90.              Ms Chudleigh submits that a finding of unfairness of the kind made by the Tribunal in this case was incapable of being remedied on appeal, even if contrary to Ms Allum’s statement, the appeal was a re-hearing and not a review.  She argues that disciplinary proceedings may never have been initiated at all but for the unfair purpose or inadmissible reason at the earlier stage. There is considerable force in this submission.  However, the Tribunal made no findings and reached no conclusions on this point, and given that the case will have to be reconsidered in light of the conclusions set out above, I prefer therefore to express no concluded view on it.

 

91.              In the result accordingly, I have concluded that this appeal must be allowed on grounds 1 to 9 above.  In those circumstances it is unnecessary to consider grounds 11 and 12 which raise specific complaints about the way the Tribunal dealt with contribution and Polkey.
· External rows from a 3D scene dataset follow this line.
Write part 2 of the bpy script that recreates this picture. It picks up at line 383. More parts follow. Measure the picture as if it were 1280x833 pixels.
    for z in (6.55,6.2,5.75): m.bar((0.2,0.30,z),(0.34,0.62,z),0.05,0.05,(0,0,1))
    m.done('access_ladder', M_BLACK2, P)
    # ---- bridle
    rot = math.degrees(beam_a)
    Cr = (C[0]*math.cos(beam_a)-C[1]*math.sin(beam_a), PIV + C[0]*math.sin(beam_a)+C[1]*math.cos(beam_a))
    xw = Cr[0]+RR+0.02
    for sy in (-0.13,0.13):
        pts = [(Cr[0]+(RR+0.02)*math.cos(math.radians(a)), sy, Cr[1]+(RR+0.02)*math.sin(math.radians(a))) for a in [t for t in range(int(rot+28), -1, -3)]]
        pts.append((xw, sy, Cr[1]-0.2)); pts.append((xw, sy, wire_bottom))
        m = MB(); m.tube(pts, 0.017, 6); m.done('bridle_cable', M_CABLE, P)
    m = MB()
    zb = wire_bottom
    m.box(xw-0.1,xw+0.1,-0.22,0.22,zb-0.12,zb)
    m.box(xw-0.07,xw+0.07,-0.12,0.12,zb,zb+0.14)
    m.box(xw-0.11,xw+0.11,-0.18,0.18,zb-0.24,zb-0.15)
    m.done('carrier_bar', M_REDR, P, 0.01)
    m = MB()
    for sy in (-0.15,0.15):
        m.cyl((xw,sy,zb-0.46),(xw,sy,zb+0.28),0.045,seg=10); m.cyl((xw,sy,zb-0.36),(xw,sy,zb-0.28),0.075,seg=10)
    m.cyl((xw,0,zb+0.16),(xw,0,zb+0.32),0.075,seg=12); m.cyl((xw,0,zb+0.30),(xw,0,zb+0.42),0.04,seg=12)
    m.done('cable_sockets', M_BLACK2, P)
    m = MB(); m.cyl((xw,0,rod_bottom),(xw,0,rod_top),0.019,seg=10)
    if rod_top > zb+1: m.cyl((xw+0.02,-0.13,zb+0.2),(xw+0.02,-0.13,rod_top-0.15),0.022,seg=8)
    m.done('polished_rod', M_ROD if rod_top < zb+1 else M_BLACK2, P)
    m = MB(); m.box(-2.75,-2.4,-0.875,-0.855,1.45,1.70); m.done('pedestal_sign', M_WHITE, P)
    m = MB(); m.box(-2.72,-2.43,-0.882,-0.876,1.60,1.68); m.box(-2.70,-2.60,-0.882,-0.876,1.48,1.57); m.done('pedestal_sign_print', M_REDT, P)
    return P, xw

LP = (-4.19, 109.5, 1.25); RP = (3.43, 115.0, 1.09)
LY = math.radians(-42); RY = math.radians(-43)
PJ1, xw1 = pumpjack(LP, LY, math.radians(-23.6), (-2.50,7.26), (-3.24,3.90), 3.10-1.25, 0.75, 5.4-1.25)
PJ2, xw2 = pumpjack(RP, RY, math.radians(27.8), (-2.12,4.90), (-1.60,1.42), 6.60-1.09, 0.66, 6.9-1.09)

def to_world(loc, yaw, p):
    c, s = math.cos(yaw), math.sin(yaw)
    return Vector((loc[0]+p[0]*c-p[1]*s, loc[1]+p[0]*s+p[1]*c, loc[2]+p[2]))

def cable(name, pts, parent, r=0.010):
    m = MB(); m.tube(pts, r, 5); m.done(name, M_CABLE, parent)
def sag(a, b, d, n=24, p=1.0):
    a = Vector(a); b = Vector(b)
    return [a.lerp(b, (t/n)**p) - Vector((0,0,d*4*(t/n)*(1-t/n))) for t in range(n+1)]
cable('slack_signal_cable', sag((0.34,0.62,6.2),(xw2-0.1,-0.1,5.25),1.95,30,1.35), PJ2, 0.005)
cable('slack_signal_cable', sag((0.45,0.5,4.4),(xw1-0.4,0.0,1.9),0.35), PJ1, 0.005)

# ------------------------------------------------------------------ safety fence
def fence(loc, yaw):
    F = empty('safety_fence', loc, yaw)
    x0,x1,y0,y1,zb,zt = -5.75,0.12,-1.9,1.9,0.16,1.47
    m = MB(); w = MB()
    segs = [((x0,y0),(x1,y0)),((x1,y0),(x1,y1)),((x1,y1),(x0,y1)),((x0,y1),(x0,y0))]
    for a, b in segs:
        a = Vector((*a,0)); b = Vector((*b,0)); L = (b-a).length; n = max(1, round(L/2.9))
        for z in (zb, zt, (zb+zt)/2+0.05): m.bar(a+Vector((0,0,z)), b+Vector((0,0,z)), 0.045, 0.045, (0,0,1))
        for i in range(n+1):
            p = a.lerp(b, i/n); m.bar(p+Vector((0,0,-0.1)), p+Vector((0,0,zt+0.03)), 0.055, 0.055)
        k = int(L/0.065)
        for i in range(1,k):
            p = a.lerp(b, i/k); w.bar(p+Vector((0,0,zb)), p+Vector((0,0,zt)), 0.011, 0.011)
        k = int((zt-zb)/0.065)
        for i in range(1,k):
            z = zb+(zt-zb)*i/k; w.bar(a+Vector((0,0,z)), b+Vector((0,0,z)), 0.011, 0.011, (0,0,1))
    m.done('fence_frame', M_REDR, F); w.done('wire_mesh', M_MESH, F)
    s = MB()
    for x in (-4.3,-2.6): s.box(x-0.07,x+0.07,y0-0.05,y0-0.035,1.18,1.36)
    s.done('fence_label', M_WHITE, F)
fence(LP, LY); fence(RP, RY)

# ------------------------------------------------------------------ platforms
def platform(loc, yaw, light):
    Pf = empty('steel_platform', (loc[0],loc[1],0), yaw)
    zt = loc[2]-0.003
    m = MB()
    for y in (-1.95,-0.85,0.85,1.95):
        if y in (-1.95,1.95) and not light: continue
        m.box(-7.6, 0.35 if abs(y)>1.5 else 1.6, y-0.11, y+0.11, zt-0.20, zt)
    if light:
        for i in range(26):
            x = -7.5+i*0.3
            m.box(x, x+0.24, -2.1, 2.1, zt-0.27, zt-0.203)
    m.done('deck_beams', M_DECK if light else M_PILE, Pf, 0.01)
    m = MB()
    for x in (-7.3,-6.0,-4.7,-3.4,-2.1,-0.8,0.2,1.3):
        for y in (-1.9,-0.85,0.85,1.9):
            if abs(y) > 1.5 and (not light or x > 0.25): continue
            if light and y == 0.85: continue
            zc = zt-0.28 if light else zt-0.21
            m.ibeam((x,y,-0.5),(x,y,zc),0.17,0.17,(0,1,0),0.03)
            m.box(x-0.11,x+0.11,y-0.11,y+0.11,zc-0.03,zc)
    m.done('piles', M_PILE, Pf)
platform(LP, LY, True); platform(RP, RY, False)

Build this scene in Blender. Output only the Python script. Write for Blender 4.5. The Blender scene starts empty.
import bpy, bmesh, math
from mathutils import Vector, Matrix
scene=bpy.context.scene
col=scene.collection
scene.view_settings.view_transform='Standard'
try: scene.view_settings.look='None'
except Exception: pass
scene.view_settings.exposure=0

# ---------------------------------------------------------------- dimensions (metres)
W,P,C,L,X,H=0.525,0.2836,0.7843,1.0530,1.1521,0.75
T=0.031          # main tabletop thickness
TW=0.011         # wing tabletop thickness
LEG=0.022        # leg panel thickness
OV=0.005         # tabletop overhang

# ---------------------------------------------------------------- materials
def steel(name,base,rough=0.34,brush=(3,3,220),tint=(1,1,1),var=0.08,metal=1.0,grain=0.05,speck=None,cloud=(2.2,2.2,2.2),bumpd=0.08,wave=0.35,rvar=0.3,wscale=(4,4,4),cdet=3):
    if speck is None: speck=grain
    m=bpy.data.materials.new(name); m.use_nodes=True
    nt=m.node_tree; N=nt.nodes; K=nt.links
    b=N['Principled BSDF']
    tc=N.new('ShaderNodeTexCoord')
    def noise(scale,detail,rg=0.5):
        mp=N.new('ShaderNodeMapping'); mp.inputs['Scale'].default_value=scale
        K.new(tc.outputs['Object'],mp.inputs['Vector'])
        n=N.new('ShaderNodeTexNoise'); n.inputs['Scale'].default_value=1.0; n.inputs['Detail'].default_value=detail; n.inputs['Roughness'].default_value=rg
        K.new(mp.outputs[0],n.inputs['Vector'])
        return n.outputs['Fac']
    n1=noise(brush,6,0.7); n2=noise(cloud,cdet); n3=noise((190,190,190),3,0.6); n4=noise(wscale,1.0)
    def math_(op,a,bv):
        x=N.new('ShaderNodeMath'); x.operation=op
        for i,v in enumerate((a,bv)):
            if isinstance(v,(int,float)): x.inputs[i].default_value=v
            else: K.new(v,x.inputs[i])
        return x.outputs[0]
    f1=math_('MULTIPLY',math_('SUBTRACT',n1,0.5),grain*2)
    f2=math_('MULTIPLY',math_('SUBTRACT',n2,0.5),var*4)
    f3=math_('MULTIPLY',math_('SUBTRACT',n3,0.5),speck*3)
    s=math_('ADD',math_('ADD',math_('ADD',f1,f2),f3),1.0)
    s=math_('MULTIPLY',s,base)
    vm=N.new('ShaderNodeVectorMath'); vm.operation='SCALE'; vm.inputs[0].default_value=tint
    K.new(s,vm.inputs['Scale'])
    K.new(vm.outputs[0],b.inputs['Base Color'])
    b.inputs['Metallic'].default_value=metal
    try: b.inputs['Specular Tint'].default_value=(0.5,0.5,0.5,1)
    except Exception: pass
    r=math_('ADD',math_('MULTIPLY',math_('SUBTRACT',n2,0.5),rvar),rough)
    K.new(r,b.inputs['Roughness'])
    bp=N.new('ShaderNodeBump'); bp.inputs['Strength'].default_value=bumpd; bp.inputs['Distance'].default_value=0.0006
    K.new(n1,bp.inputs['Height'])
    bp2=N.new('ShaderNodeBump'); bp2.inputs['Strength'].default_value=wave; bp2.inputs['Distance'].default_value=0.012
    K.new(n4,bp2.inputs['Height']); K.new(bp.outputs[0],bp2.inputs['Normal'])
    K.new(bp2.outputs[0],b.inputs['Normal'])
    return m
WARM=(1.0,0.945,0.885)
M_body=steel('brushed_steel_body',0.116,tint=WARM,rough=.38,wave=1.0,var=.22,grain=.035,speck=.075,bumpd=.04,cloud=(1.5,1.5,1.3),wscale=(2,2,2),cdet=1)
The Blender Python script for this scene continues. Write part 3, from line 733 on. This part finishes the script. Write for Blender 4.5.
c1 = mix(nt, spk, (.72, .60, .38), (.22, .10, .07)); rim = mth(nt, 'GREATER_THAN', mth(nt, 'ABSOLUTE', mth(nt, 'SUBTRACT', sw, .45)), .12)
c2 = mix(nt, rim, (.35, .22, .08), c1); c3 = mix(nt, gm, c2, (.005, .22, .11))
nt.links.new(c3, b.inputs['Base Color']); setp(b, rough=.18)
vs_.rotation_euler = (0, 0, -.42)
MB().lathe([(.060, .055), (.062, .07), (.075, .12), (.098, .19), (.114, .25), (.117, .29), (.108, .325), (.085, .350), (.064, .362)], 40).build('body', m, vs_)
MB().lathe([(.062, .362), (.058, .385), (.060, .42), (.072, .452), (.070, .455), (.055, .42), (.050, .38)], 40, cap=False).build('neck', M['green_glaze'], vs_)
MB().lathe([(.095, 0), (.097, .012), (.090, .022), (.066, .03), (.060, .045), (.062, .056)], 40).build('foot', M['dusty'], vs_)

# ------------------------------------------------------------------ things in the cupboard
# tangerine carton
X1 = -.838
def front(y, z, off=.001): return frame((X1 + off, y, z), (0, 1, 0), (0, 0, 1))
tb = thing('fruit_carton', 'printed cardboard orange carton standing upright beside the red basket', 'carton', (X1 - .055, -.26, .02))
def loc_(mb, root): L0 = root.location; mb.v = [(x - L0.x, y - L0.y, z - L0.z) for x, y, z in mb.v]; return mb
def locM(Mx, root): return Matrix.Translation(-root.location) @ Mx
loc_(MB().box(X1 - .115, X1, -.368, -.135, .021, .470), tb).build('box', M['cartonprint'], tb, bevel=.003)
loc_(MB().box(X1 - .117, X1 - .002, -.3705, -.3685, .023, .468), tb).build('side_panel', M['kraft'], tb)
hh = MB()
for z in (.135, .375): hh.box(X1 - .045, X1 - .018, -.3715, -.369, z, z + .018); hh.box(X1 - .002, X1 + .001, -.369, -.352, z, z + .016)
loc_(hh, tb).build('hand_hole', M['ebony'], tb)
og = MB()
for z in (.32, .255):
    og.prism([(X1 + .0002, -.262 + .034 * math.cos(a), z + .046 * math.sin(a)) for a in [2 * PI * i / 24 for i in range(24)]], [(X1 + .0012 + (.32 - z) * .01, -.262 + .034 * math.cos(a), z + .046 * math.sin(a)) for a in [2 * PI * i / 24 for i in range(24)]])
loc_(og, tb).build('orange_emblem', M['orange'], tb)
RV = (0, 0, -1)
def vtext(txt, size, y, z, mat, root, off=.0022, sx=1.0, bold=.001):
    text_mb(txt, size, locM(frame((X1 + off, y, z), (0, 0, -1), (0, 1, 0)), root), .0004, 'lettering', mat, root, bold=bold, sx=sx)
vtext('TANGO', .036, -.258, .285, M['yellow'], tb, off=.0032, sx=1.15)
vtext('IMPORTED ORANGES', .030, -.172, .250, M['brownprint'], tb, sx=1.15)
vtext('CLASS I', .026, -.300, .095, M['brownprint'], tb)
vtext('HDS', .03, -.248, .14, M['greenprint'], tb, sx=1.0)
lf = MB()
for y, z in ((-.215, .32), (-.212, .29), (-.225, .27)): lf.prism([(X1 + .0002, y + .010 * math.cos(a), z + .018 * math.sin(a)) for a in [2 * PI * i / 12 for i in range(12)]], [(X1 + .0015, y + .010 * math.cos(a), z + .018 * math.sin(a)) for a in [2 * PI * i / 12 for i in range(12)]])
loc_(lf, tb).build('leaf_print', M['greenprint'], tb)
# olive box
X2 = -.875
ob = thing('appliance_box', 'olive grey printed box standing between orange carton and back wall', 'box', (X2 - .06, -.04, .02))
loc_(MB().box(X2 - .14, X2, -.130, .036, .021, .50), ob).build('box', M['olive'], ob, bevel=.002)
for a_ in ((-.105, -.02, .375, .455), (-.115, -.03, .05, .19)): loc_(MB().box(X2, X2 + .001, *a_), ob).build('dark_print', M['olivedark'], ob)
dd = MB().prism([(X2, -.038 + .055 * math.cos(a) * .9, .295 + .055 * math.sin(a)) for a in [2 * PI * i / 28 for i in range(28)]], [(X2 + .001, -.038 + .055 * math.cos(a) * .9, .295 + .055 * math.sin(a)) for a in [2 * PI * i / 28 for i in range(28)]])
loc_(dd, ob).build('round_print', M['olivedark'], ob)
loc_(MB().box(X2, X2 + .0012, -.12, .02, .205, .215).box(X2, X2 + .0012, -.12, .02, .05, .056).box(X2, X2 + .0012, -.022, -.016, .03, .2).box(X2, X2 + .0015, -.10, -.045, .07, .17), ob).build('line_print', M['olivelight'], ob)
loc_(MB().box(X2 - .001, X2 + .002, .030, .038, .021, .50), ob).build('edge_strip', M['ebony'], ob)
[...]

These points, and the issue of ordinary unfair dismissal which was not determined, will have to be reconsidered.

 

Conclusions

92.              I have considered whether in the circumstances of this case justice requires that the matter should be remitted to a different and differently constituted tribunal, recognising the hardship that this will entail for the Claimant having to start again.  Despite this undoubted hardship, I am satisfied that given the basis on which this appeal is allowed, and in light of the errors identified, which permeate the reasoning as a whole, that is the appropriate course to adopt.

 

93.              For the reasons given above this appeal is accordingly allowed. In relation to the detriment claim at item K and the automatically and ordinary unfair dismissal claims, the case will be remitted to a differently constituted employment tribunal to be reheard.